On 2008-02-16 18:27:21 -0500, Charlie Brady wrote:
> On Sat, 16 Feb 2008, Keith Ivey wrote:
> >Charlie Brady wrote:
> >>>  Suppose you have two addresses that forward to each other, either both 
> >>>  on the local server or one remote and one local.
> >>
> >> qpsmtpd doesn't do forwarding between addresses, so doesn't need to
> >> address this issue.
> >
> >You may be right about purely local forwarding, but what about the second 
> >case, where a remote server is involved.  What should be detecting the 
> >loops, if qpsmtpd isn't?  I think that since qmail-smtpd does loop 
> >detection (look for "hops" in qmail-smtpd.c), qpsmtpd should do the same.

I believe there is a plugin which does this by counting Received lines.
I never bothered to try it since postfix does it anyway (and "avoiding
bounces" isn't an issue if we are already in a loop).


> OK.
> 
> However I stand by my original statement that qpsmtpd can (and should, and 
> I believe does, via require_resolvable_fromhost) *avoid* loops created by 
> MX records resolving to 0.0.0.0, so there is no need to detect the loop 
> which such a record creates with qmail.

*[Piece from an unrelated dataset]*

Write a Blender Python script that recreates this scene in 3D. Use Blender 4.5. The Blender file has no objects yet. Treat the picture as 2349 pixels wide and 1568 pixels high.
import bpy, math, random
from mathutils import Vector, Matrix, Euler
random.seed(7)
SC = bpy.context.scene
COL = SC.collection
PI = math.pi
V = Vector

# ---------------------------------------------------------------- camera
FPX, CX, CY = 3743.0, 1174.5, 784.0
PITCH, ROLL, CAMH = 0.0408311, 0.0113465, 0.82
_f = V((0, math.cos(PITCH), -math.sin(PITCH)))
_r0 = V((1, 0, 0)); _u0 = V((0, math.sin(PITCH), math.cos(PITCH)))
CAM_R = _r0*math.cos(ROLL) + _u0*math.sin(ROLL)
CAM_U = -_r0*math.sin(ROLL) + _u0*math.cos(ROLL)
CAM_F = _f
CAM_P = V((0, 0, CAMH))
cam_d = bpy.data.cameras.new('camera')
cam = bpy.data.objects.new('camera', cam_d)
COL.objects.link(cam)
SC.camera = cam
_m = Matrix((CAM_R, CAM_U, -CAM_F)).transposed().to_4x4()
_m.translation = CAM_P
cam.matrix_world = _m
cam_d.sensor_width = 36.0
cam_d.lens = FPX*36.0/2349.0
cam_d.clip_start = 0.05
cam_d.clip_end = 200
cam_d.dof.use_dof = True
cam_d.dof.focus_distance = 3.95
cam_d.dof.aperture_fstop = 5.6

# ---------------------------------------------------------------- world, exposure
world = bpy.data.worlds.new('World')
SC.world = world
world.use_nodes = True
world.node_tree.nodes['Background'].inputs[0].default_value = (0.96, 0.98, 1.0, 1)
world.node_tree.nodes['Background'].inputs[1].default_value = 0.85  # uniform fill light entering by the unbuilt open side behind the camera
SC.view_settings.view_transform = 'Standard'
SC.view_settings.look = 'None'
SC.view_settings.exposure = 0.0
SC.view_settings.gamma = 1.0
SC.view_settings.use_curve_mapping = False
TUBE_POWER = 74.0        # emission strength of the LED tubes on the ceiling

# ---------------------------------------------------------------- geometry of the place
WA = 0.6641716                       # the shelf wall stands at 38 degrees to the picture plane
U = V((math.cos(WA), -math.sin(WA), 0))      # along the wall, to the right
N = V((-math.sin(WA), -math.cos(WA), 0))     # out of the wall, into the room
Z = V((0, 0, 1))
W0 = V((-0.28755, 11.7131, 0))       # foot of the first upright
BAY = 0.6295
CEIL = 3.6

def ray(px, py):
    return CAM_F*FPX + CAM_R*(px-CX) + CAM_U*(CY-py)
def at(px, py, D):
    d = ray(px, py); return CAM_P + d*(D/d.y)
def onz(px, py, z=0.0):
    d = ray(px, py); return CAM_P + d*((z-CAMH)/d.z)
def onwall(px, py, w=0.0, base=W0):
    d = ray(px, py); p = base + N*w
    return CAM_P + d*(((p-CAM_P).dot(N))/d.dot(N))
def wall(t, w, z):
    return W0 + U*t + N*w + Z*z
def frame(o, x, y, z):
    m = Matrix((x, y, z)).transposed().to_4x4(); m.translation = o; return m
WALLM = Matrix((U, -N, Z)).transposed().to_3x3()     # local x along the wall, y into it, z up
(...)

I probably missed something, but how does this avoid mail loops?
require_resolvable_fromhost checks the domain name of the *sender*,
which cannot cause a mail loop. A mail loop would happen when the domain
of the recipient resolves to 0.0.0.0 (or 127.0.0.1, or any other local
address). This could be checked by the SMTP client, if necessary.